En primer lugar quisiera aclarar el significado del titular «Madrid, una ciudad gris».
Comenzaré por su segunda parte, explicando a qué me refiero con esta categorización cromática del hecho urbano; no lo hago en relación al color que de manera generalizada pudiesen ofrecer sus edificios, calles, plazas, parques y avenidas, ni siquiera al espíritu que pudiese caracterizar a sus habitantes; me estoy refiriendo a un factor mucho más concreto y delimitado como es el análisis de la paleta cromática que ofrecen la inmensa mayoría de elementos de mobiliario urbano —o callejero, como le gusta calificarlo a Antonio Muñoz Molina— fundamentalmente de competencia municipal pero también autonómica o estatal, incluso algunos promovidos por la iniciativa privada, que podemos encontrar en cualquiera de las grandes ciudades españolas, pero me atrevería a decir que también mundiales.

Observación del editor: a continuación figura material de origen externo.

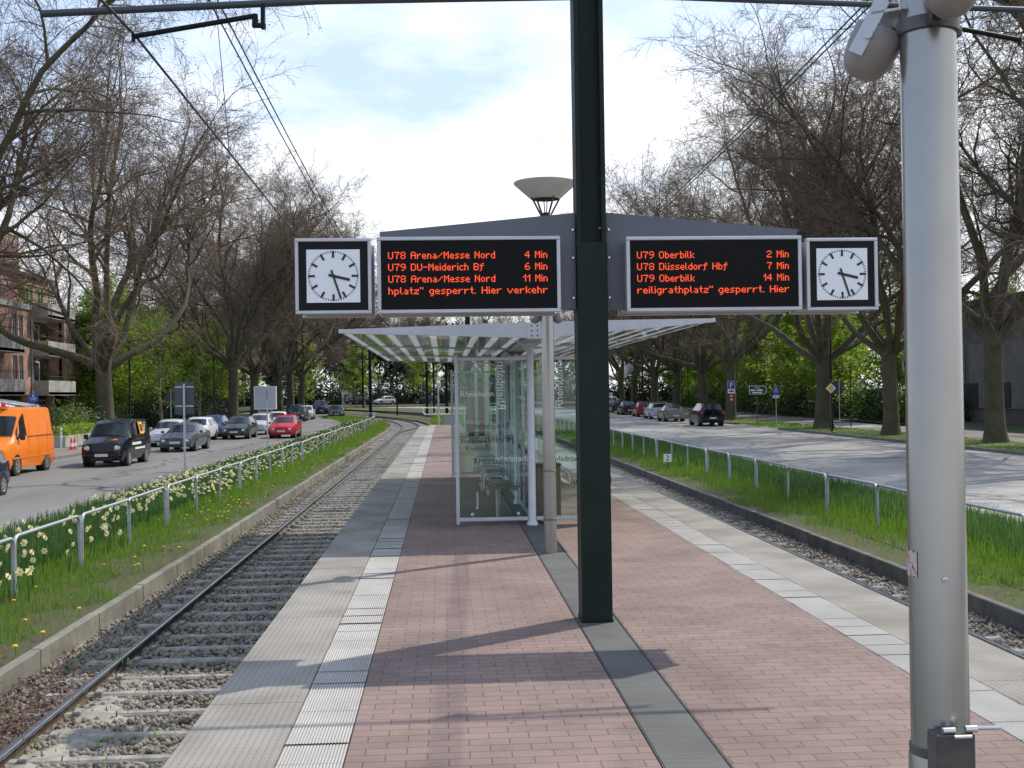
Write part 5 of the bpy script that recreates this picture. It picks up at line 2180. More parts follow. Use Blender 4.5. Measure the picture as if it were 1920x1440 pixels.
# ------------------------------------------------------------------ vehicles
# stations from nose (+y) to tail: y, shoulder z, top z, half width at the shoulder, half width of the roof
CAR = {
    'hatch': dict(st=[(1.86, .50, .56, .62, .50), (1.80, .66, .71, .72, .58), (1.50, .80, .85, .79, .66), (1.02, .90, .97, .815, .68), (.30, .94, 1.36, .82, .585), (-.10, .95, 1.46, .82, .58), (-.9, .96, 1.47, .82, .57), (-1.42, .97, 1.40, .81, .56), (-1.74, .95, 1.02, .79, .62), (-1.82, .62, .72, .75, .62)], ws=(3, 4), rw=(7, 8), side=(.92, -1.58), wb=(1.18, -1.17), wr=.285, cut=(-.22, -.95)),
    'sedan': dict(st=[(2.16, .46, .52, .66, .55), (2.10, .62, .68, .78, .62), (1.72, .76, .80, .85, .70), (1.0, .88, .93, .87, .72), (.22, .91, 1.31, .87, .60), (-.2, .92, 1.40, .87, .58), (-.85, .93, 1.39, .87, .57), (-1.55, .95, 1.06, .86, .64), (-2.05, .93, .99, .80, .66), (-2.14, .60, .70, .76, .64)], ws=(3, 4), rw=(6, 7), side=(.95, -1.45), wb=(1.30, -1.28), wr=.31, cut=(-.28, -1.0)),
    'estate': dict(st=[(2.16, .48, .54, .66, .55), (2.10, .64, .70, .77, .62), (1.74, .79, .83, .84, .70), (1.02, .91, .96, .86, .72), (.25, .94, 1.36, .86, .61), (-.2, .95, 1.45, .86, .60), (-1.2, .96, 1.45, .86, .60), (-1.85, .96, 1.38, .85, .60), (-2.10, .93, 1.0, .82, .66), (-2.18, .60, .70, .77, .64)], ws=(3, 4), rw=(7, 8), side=(.95, -1.98), wb=(1.30, -1.25), wr=.31, cut=(-.25, -.98)),
    'suv': dict(st=[(2.20, .58, .66, .70, .58), (2.14, .84, .90, .82, .66), (1.80, .98, 1.03, .90, .74), (1.15, 1.06, 1.12, .93, .77), (.45, 1.10, 1.60, .93, .66), (0, 1.11, 1.72, .93, .65), (-1.2, 1.12, 1.72, .93, .64), (-1.92, 1.12, 1.62, .92, .64), (-2.16, 1.08, 1.15, .88, .72), (-2.24, .66, .78, .84, .70)], ws=(3, 4), rw=(7, 8), side=(1.08, -2.04), wb=(1.38, -1.38), wr=.36, cut=(-.15, -1.0)),
    'smallvan': dict(st=[(2.08, .52, .62, .68, .56), (2.02, .86, .92, .78, .64), (1.70, 1.00, 1.06, .84, .72), (1.22, 1.08, 1.16, .86, .74), (.55, 1.12, 1.68, .86, .70), (.2, 1.13, 1.80, .86, .70), (-1.0, 1.14, 1.82, .86, .70), (-1.95, 1.14, 1.80, .86, .70), (-2.05, 1.10, 1.30, .85, .76), (-2.10, .6, .8, .82, .74)], ws=(3, 4), rw=(7, 8), side=(1.15, -.05), wb=(1.30, -1.27), wr=.31, cut=()),
    'van': dict(st=[(2.42, .55, .68, .74, .62), (2.36, .92, 1.02, .86, .70), (2.05, 1.10, 1.20, .93, .80), (1.55, 1.22, 1.36, .955, .84), (.85, 1.30, 2.14, .96, .78), (.5, 1.32, 2.36, .965, .77), (-1.0, 1.32, 2.40, .965, .77), (-2.30, 1.32, 2.38, .965, .77), (-2.38, 1.30, 1.5, .95, .82), (-2.42, .6, .8, .93, .84)], ws=(3, 4), rw=(7, 8), side=(1.42, .42), wb=(1.47, -1.53), wr=.345, cut=()),
}


def section(st, y):
    """the 7 right-hand points of the body at length y"""
    ys = [q[0] for q in st]
    a = np.array(st)[::-1]
    zb, zt, wb, wt = [float(np.interp(y, a[:, 0], a[:, k])) for k in (1, 2, 3, 4)]
    sill = .24
    return [(wb * .93, sill), (wb, min(sill + .2, zb * .7)), (wb * 1.0, zb - min(.14, zb * .2)), (wb * .965, zb), (wt, max(zt - .05, zb + .01)), (wt - .09, zt), (0, zt + .025)]


def car(kind, name, label, cat, mat, loc, rz, group=None, lod=0, bumper=None):
    spec = CAR[kind]
    st = spec['st']
    t = thing(name, label, cat, loc, rz, group)
    ys = sorted({q[0] for q in st} | {st[3][0] - .25, (st[4][0] + st[5][0]) / 2, (st[5][0] + st[6][0]) / 2}, reverse=True)
    mb = MB()
    rings = []
    for y in ys:
        h = section(st, y)
        rings.append([(x, y, z) for x, z in h] + [(-x, y, z) for x, z in h[-2::-1]])
    n = len(rings[0])
    V = [p for rg in rings for p in rg]
    Fc = [(i * n + k, (i + 1) * n + k, (i + 1) * n + k + 1, i * n + k + 1) for i in range(len(rings) - 1) for k in range(n - 1)]
    Fc = [f[::-1] for f in Fc]
    Fc += [(i * n, (i + 1) * n, (i + 1) * n + n - 1, i * n + n - 1) for i in range(len(rings) - 1)]
    Fc += [tuple(range(n)), tuple((len(rings) - 1) * n + k for k in range(n))[::-1]]
    mb.add(V, Fc)
    body = mb.build('body', mat, t, smooth=32)

    def across(y, f):
        h = section(st, y)
        p4, p5, p6 = h[4], h[5], h[6]
        return [Vector((p4[0] * f, y, p4[1] + .012)), Vector((p5[0] * f, y, p5[1])), Vector((0, y, p6[1])), Vector((-p5[0] * f, y, p5[1])), Vector((-p4[0] * f, y, p4[1] + .012))]
    for nm, (i, j) in (('windscreen', spec['ws']), ('rear_window', spec['rw'])):
        ya, yb = st[i][0], st[j][0]
        s = 1 if nm == 'windscreen' else -1
        rows = [across(ya + (yb - ya) * u, .95) for u in (.05, .35, .65, .93)]
        off = Vector((0, s * .010, .010))
        V = [p + off for rw in rows for p in rw]
        Fc = [(a * 5 + k, a * 5 + k + 1, (a + 1) * 5 + k + 1, (a + 1) * 5 + k) for a in range(3) for k in range(4)]
        if kind == 'van' and s < 0:
            continue
        MB().add(V, Fc).build(nm, MAT['glass_dark'], t, smooth=40)
    for s in (-1, 1):
        y0, y1 = spec['side']
        cuts = [y0] + [c for c in spec['cut']] + [y1]
        for a, b in zip(cuts[:-1], cuts[1:]):
            a2, b2 = a - .03, b + .03
            lo, hi = [], []
            for u in np.linspace(0, 1, 7):
                y = a2 + (b2 - a2) * u
                h = section(st, y)
                p3, p4 = h[3], h[4]
                g = p4[1] - p3[1]
                if g < .03:
                    continue
                lo.append(Vector((s * (p3[0] + (p4[0] - p3[0]) * .07 + .008), y, p3[1] + g * .07)))
                hi.append(Vector((s * (p3[0] + (p4[0] - p3[0]) * .88 + .008), y, p3[1] + g * .88)))
            m = len(lo)
            if m > 1:
                MB().add(lo + hi, [(k, k + 1, m + k + 1, m + k) if s < 0 else (m + k, m + k + 1, k + 1, k) for k in range(m - 1)]).build('side_window', MAT['glass_dark'], t)
    # wheels
    wr = spec['wr']
    w_half = st[5][3]
    for y in spec['wb']:
        for s in (-1, 1):
            mb = MB()
            rot = Matrix.Rotation(s * PI / 2, 3, 'Y')
            mb.lathe([(wr + .05, -.30), (wr + .05, .004)], 22, (s * (w_half - .005), y, wr + .02), rot)
            mb.build('wheel_arch', MAT['black'], t)
            mb = MB()
            mb.lathe([(wr * .62, -.2), (wr * .93, -.2), (wr, -.17), (wr, -.03), (wr * .95, -.004), (wr * .66, .012)], 24, (s * (w_half - .0), y, wr), rot, cap=False)
            wh = mb.build('wheel', MAT['rubber'], t, smooth=40)
            mb = MB()
            mb.lathe([(wr * .66, .012), (wr * .62, .004), (wr * .55, .0), (wr * .2, .008), (.0, .012)], 20, (s * (w_half + .001), y, wr), rot, cap=False)
            for k in range(5):
                a = k * 2 * PI / 5
                mb.box(Vector((s * (w_half + .007), y + math.cos(a) * wr * .4, wr + math.sin(a) * wr * .4)), (.006, wr * .16, wr * .16), 0, Matrix.Rotation(a, 3, 'X'), mi=1)
            mb.build('rim', [MAT['rim'], MAT['black']], wh, smooth=40)
    # nose
    yn, zn, wn_ = st[1][0], st[1][1], st[1][3]
    big = kind in ('van', 'smallvan')
    zl = zn - .08 if not big else zn - .12
    for s in (-1, 1):
        mb = MB()
        mb.box((s * (wn_ - .17), yn - .04, zl), (.30, .17, .16 if not big else .20), .05, Matrix.Rotation(s * -.35, 3, 'Z'))
        mb.build('headlight', MAT['lens'], t)
        mb = MB()
        yr = st[-2][0]
        mb.box((s * (st[-2][3] - .10), yr + .02, st[-2][1] - .12), (.20, .12, .17 if kind != 'suv' else .24), .03)
        mb.build('tail_light', MAT['red_lens'], t)
        mb = MB()
        zc_ = st[4][1] + .05
        mb.box((s * (w_half + .09), spec['side'][0] - .22, zc_), (.17, .09, .13 if not big else .2), .03)
        mb.build('door_mirror', mat if not big else MAT['black'], t)
        mb = MB()
        for q in ((spec['cut'] or (.25,))[:1]):
            mb.box((s * (w_half + .001), q + .12, st[4][1] - .13), (.02, .15, .025), .005)
        mb.build('door_handle', mat, t)
    mb = MB()
    mb.box((0, yn + .035, zn - .18 if not big else zn - .26), (.72, .06, .09), .02)
    mb.build('grille', MAT['black'], t)
    mb = MB()
    yb_ = st[0][0]
    mb.box((0, yb_ - .06, .40), (wn_ * 1.92, .24, .24), .07)
    mb.build('front_bumper', bumper or mat, t)
    mb = MB()
    mb.box((0, yb_ + .042, .34), (.85, .03, .09), .01)
    mb.build('air_intake', MAT['black'], t)
    mb = MB()
    mb.box((0, st[-1][0] + .05, .42), (st[-1][3] * 2.02, .22, .24), .07)
    mb.build('rear_bumper', bumper or mat, t)
    for y, z in ((yb_ + .064, .47), (st[-1][0] - .066, .50 if kind in ('hatch', 'sedan') else .60)):
        mb = MB()
        mb.box((0, y, z), (.50, .012, .11), .002)
        mb.build('licence_plate', MAT['plate'], t)
    return t


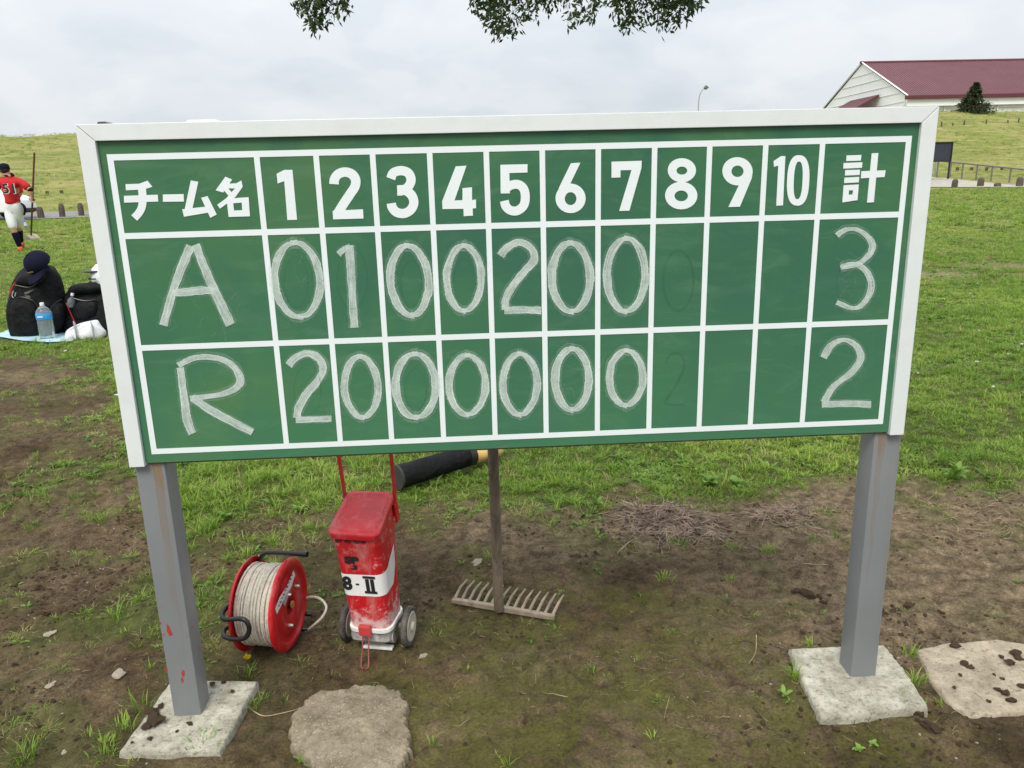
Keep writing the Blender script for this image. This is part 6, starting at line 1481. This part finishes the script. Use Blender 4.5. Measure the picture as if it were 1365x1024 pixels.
for a in ((268, 1003, 46, .055, .035, 'dense grass tuft at the front edge of the left footing'), (165, 975, 30, .06, .03, 'long grass tuft at the left corner of the left footing'), (190, 945, 22, .06, .03, 'grass tuft behind the soil clods of the left footing'),
          (340, 942, 26, .05, .03, 'grass tuft at the right corner of the left footing'), (35, 1015, 40, .06, .035, 'spreading grass tuft in the bottom left corner of the view'), (140, 1012, 26, .045, .04, 'grass tuft at the bottom edge left of the left footing'),
          (1060, 905, 26, .055, .022, 'bright grass tuft against the left edge of the right footing'), (1213, 875, 26, .045, .02, 'grass tuft between the right footing and the sandy slab'), (1222, 912, 34, .05, .025, 'thicker grass tuft by the right corner of the right footing'),
          (1222, 948, 26, .045, .025, 'grass tuft at the front right corner of the right footing'), (1140, 955, 34, .05, .035, 'dark grass tuft under the front edge of the right footing'), (1080, 858, 20, .035, .018, 'small grass tuft behind the back left corner of the right footing'),
          (790, 893, 22, .035, .025, 'lone pale grass tuft on the mossy soil below the rake'), (885, 776, 40, .03, .035, 'round bright grass tuft on bare soil below the twig pile'), (972, 775, 20, .032, .018, 'small grass tuft right of the round bright one'),
          (1115, 715, 26, .035, .016, 'small bright grass tuft close left of the right post'), (850, 732, 20, .03, .03, 'low grass tuft at the lower left of the twig pile'), (905, 730, 34, .035, .035, 'grass growing through the lower edge of the twig pile'),
          (975, 735, 30, .04, .03, 'taller grass tuft between the two twig heaps'), (1025, 735, 40, .04, .03, 'clump of grass below the smaller twig scatter'), (1085, 728, 26, .03, .03, 'flat grass tuft right of the smaller twig scatter'),
          (495, 918, 12, .03, .01, 'thin grass sprig at the back rim of the round pad'), (375, 935, 12, .03, .02, 'small sprig left of the round pad'), (575, 990, 14, .03, .02, 'small sprig at the right rim of the round pad'), (500, 1018, 30, .03, .03, 'grass sprigs over the front rim of the round pad'),
          (330, 900, 30, .035, .04, 'low grass around the dandelion'), (280, 820, 22, .035, .04, 'grass tuft right of the left post below the reel'), (620, 893, 14, .028, .015, 'lone short sprig on soil between marker and rake'),
          (870, 985, 14, .028, .02, 'sparse sprig on mossy soil near the bottom centre')):
    solo(*a[:5], a[5])
dn = G(329, 884); t = thing('dandelion', 'yellow dandelion flower on the soil in front of the rope reel', 'flower', (dn.x, dn.y, float(ground_z(dn.x, dn.y))))
b = MB(); b.tube([(0, 0, 0), (.004, -.003, .02)], .0016, 6); b.obj('stem', MT['weed'], t)
pts_ = []; ds_ = []
for k in range(110): a = random.random()*2*pi; e = random.uniform(.05, 1.4); pts_.append((.004, -.003, .020)); ds_.append((cos(a)*cos(e), sin(a)*cos(e), sin(e)*.6))
leafcards(pts_, ds_, rng.uniform(.008, .0145, 110), MT['dandelion'], 'petals', t, None, .22)
wf = []; wd_ = []
for k in range(260):
    y_ = rng.uniform(1.6, 16); x_ = CX+rng.uniform(-1, 1)*(y_+2)*.72; z_ = tz(x_, y_)+.03+.02*rng.random()
    for j in range(5): a = j*1.257; wf.append((x_, y_, z_)); wd_.append((cos(a), sin(a), .4))
o = leafcards(wf, wd_, np.repeat(rng.uniform(.006, .016, 260), 5), MT['white_cloth'], 'clover_flowers', None, None, .8); tag(o, 'tiny white clover flowers dotted through the grass', 'flowers', kind='stuff')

Y ahora me queda explicar el por qué asignarle a la ciudad de Madrid el calificativo de «ciudad gris» —más bien peyorativo— en lo que alguien podría tildar de acto de centralismo perverso; tengo que reconocer que esta elección ha sido motivada por una simple finalidad periodística ya que he utilizado el nombre de Madrid a modo de reclamo para intentar llamar la atención del potencial lector o lectora que pasease su mirada por esta revista, ya sea en su versión impresa o digital; queda claro, por tanto, que cada uno de ellos, sobre todo si habitan una gran población, podrá sustituir —si lo cree oportuno— el nombre de su ciudad en el título de este artículo.
Pero tengo que reconocer que en esta elección hay también algo personal; he de aclarar que mencionar a Madrid ha sido algo lógico siendo como soy madrileño de nacimiento y que todavía sigue impresa en mi memoria la imagen de los báculos de iluminación y los semáforos de fuste estriado pintados de un verde muy definido, color que tiñe alguno de mis recuerdos infantiles.